We cannot reject the hypothesis based on the data.

  1. Write a concluding statement
    There is not enough evidence to prove that the average might be different.

Question 8

NSCC is investigating whether NSCC students have a higher than average stress level which can be identified by a higher than average standing pulse rate. Conduct a hypothesis test by a p-value to determine if NSCC students have a higher pulse rate than the national average of 72 bpm for adults.

  1. Write the hypotheses (Try to emulate the “LaTeX” format I used in lecture notes.
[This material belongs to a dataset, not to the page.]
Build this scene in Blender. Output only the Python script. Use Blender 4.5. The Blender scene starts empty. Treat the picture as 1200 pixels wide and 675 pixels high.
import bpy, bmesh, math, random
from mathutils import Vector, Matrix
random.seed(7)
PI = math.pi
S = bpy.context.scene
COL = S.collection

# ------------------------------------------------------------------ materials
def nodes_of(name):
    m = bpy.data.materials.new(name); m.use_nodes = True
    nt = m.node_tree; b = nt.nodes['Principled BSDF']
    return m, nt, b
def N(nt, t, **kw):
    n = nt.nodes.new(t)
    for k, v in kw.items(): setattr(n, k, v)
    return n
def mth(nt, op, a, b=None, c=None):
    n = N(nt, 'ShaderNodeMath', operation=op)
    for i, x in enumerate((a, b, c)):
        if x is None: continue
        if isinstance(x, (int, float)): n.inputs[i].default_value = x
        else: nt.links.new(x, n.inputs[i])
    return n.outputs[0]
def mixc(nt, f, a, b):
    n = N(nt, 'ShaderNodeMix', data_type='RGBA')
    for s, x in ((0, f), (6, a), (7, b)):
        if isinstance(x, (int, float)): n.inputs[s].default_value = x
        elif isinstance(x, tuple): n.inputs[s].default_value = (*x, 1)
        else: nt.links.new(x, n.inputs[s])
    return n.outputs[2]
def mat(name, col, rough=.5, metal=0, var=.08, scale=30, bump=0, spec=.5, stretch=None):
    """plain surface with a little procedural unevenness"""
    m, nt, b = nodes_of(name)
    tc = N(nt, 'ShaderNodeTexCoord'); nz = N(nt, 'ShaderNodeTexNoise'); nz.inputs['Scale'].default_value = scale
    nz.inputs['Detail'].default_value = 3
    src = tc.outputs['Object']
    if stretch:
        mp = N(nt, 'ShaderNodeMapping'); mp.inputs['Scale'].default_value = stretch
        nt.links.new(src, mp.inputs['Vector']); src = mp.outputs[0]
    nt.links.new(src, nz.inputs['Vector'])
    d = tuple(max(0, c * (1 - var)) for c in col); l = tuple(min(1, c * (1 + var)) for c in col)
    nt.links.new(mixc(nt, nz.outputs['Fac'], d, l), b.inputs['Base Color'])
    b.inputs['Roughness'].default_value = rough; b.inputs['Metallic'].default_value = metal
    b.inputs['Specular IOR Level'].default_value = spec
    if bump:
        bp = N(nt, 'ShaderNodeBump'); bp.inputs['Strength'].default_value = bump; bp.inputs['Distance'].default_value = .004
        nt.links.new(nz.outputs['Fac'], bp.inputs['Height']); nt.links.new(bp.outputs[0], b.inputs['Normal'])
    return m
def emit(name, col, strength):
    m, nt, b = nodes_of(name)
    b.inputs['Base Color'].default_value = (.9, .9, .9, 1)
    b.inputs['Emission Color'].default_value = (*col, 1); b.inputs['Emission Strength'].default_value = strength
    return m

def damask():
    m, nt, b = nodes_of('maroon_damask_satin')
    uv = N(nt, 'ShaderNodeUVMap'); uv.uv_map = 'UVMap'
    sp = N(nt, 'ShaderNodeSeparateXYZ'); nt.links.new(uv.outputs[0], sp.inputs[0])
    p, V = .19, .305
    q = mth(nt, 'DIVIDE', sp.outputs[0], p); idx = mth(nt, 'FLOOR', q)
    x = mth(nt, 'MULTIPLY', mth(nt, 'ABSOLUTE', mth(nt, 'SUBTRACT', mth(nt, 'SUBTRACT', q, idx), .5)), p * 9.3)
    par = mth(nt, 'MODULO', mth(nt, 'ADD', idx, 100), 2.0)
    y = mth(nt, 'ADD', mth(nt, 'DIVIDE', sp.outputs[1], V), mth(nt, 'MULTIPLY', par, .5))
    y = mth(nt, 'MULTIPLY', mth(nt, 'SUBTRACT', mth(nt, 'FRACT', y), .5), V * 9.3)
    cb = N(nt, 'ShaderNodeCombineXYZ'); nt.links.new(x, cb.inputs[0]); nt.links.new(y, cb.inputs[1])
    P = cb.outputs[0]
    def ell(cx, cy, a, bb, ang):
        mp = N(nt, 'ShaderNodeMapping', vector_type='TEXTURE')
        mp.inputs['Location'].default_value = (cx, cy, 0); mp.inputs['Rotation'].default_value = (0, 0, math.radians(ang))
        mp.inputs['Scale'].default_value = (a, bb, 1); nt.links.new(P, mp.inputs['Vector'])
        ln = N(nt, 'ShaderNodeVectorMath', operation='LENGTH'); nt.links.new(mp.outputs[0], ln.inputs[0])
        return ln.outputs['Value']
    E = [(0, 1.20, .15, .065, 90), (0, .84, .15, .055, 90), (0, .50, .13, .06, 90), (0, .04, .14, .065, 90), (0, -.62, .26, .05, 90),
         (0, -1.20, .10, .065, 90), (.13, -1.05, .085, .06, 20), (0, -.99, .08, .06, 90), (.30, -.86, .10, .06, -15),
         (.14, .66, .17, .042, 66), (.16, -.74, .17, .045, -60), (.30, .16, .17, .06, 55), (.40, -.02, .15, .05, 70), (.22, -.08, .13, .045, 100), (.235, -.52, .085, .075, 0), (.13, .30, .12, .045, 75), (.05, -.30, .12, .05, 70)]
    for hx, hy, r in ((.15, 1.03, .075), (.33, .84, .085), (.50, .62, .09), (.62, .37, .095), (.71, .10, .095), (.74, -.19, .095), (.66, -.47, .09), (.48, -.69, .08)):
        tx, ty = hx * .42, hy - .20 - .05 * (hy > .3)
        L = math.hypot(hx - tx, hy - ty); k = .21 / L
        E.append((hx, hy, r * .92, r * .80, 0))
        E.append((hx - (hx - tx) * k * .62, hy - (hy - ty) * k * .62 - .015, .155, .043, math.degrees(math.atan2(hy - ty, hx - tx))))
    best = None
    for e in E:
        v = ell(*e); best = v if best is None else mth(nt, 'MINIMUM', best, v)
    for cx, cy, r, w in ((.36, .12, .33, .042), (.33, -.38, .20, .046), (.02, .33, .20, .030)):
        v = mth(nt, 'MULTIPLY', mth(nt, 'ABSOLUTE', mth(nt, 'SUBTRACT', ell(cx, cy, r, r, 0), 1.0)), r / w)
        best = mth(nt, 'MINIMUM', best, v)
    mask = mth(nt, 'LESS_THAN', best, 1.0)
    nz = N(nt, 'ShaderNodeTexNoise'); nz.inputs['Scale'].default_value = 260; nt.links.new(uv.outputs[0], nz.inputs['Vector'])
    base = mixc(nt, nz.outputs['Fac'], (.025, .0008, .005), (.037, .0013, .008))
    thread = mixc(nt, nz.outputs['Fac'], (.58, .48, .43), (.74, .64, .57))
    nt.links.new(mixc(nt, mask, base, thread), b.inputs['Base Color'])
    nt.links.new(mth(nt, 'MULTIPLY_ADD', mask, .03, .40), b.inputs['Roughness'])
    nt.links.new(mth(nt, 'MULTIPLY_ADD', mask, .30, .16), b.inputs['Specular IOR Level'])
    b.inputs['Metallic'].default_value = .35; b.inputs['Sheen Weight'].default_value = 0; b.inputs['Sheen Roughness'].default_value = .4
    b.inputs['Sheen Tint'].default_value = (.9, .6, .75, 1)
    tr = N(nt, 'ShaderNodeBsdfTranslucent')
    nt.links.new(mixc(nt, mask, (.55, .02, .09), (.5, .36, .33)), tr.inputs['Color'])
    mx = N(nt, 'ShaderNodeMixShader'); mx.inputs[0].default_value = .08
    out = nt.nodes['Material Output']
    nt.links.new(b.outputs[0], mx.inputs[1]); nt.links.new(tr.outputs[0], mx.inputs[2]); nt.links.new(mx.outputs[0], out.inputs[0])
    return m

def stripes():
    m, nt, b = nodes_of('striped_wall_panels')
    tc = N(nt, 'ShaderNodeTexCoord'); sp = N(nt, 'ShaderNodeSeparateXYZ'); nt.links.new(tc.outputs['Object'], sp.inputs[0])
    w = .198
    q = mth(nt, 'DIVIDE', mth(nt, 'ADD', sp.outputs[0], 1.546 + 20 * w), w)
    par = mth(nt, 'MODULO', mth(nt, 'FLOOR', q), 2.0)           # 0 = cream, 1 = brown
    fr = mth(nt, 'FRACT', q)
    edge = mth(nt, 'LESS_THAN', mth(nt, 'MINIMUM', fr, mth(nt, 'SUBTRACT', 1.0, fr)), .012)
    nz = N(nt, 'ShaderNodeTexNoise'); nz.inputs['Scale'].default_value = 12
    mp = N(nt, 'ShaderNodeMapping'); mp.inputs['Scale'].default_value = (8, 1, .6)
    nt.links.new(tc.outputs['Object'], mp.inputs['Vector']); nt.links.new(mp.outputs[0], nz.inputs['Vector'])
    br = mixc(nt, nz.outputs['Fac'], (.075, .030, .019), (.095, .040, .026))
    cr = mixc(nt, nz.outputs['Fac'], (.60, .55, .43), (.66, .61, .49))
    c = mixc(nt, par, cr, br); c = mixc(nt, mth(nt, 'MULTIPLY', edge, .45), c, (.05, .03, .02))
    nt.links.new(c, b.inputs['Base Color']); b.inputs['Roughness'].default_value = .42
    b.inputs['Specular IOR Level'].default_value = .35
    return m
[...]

Otherwise, just give your best effort.)

H0: μNSCC = μAdult= 72 bpm HA: μNSCC> 72 bpm

  1. Calculate p-value of getting sample statistics by chance
# Probability of getting sample data by random chance if mean was indeed 72bpm
pnorm(meanPulseRate, mean = 72, sd =(sdPulseRate/sqrt(numberPulseRate)), lower.tail = FALSE)
## [1] 0.2338856
  1. Make decision to reject \(H_0\) or fail to reject \(H_0\) at a significance level of 0.05 based on p-value.

We fail to reject the H0 because it is the p-value is greater than the significance level.

  1. Write a concluding statement

There is not enough sufficient evidence to support the claim that Norhtshore student’s have an above average stress level.